* Objective:
Give back an exact copy of the lines from the start of the material through the line bearing "PI = math.pi". Include both ends and nothing else.

[start of Data excerpt]

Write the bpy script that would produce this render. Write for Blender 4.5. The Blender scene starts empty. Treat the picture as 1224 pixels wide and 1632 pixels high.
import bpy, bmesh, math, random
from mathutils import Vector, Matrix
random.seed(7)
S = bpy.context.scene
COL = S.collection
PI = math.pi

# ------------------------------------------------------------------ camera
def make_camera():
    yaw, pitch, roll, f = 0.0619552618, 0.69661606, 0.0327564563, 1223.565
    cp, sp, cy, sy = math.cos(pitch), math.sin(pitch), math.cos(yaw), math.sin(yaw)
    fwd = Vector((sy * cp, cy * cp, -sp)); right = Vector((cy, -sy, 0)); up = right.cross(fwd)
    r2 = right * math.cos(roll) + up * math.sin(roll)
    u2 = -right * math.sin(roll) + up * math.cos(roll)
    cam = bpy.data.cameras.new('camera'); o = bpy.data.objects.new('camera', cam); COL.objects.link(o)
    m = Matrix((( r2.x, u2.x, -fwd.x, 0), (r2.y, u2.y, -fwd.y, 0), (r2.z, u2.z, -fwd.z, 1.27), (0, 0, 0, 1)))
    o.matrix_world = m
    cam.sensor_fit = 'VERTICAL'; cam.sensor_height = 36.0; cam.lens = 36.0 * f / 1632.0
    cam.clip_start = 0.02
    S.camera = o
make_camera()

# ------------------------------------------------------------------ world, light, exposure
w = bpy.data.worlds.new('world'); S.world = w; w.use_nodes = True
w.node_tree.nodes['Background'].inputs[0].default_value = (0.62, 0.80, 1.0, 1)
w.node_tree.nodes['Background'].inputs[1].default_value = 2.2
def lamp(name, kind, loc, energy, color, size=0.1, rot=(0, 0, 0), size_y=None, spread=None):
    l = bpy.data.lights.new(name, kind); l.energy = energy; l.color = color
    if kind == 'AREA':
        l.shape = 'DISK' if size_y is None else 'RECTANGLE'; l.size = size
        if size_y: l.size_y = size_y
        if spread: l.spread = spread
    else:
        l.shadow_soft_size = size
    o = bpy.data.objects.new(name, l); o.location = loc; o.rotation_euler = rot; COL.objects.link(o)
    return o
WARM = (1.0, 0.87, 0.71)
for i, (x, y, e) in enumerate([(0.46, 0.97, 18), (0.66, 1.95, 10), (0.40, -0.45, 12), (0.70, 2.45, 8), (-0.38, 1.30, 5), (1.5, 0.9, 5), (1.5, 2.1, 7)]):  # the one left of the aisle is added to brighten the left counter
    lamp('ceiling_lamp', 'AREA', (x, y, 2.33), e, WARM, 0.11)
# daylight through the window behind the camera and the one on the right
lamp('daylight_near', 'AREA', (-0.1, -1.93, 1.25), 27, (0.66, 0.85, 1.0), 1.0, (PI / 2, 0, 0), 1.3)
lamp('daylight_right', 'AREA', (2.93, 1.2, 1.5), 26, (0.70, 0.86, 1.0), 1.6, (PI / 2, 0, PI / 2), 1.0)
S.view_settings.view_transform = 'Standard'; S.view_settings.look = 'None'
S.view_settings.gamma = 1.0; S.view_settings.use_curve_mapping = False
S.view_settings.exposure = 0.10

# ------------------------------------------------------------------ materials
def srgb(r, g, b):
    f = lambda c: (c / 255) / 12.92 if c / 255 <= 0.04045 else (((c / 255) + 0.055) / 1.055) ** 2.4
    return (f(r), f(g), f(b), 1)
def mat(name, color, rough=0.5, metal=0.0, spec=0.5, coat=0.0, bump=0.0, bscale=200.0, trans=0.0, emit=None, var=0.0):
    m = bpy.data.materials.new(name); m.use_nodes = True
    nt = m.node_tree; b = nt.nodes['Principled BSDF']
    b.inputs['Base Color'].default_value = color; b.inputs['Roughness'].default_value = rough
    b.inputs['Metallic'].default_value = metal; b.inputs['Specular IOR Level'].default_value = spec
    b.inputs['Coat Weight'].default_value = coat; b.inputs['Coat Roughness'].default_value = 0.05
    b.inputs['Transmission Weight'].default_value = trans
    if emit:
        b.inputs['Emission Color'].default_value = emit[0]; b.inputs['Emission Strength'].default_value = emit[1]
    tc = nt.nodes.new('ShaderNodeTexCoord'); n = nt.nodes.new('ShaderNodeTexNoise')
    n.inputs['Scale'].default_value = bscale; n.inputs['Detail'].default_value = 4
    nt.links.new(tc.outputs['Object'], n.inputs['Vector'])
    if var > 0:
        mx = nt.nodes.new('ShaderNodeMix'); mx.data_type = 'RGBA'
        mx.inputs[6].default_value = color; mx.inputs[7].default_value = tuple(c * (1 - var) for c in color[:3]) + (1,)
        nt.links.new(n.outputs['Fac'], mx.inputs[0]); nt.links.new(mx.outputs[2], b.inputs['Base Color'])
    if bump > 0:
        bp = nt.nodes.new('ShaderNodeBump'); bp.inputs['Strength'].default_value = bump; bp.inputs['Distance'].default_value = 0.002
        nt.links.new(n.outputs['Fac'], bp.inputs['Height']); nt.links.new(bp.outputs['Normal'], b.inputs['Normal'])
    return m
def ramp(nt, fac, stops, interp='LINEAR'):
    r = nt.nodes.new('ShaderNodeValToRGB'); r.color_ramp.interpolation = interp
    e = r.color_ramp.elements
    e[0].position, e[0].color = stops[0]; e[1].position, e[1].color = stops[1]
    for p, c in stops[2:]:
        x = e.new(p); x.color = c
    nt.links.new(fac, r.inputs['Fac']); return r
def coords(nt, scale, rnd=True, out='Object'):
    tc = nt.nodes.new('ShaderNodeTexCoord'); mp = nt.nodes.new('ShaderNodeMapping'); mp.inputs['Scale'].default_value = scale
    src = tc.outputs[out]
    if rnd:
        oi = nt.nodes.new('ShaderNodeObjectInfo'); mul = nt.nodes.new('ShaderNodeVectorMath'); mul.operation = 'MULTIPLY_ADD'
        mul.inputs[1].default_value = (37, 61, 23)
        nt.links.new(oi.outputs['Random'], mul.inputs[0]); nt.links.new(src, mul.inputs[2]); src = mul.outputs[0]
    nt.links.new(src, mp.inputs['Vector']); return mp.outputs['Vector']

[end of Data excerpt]

* Written response:
Write the bpy script that would produce this render. Write for Blender 4.5. The Blender scene starts empty. Treat the picture as 1224 pixels wide and 1632 pixels high.
import bpy, bmesh, math, random
from mathutils import Vector, Matrix
random.seed(7)
S = bpy.context.scene
COL = S.collection
PI = math.pi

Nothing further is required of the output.